Architectural Theft Adds Insult to Injury in Old New Orleans
Looters in the Know Scavenge Valuable Detail Work; Eager Buyers at the Ready
Professional photographer Keith Calhoun is resigned to the hurricane that destroyed his studio. And he has even reconciled himself to the pilfering of negatives he had stored there. But what has him spitting nails is the recent looting of the fat cypress beams that had kept his Victorian-era building standing.
The beams--or joists--long pieces of dense, 19th century timber that support roofs and floors and are virtually impossible to purchase new, fetch about $10 a running foot at a salvage yard. Mr. Calhoun reckons he lost a truckload of antique wood.
Mr. Calhoun suspects that common thieves working his neighborhood wouldn't be going after antique building materials such as joists, mantels, and Victorian shutters unless they were directed by someone in the know. The value, he says, is only clear to renovators and aficionados of historic design.
Collins Phillips, a retired fireman who lives in a tattered Victorian house a few blocks from Mr. Calhoun, says he returned from exile in Atlanta recently to discover that someone had tried unsuccessfully to wrench a stained-glass transom out of its casement over his front door.

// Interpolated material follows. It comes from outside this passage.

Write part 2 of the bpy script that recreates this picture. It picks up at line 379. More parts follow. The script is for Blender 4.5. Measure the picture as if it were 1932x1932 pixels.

"Next it'll be all my cypress baseboards," Mr. Phillips says with a sigh.
- Written by Joe Baylock
If there's any comparison -- in the dark days of NYC (the late 1970's into the 1980's), people would steal electical wiring (for the copper), cabling, and light systems from operating lines of the NYC subway system. In many instances this resulted in the shutdown of running train lines and in some instances train crashes!
Tragic.
Both scenarios.
Tragic.
Of course the Chinese and most Middle-Eastern countries have much more severe penalties for theft than we do here in the U.S. Think more severe penalties would act as a deterent?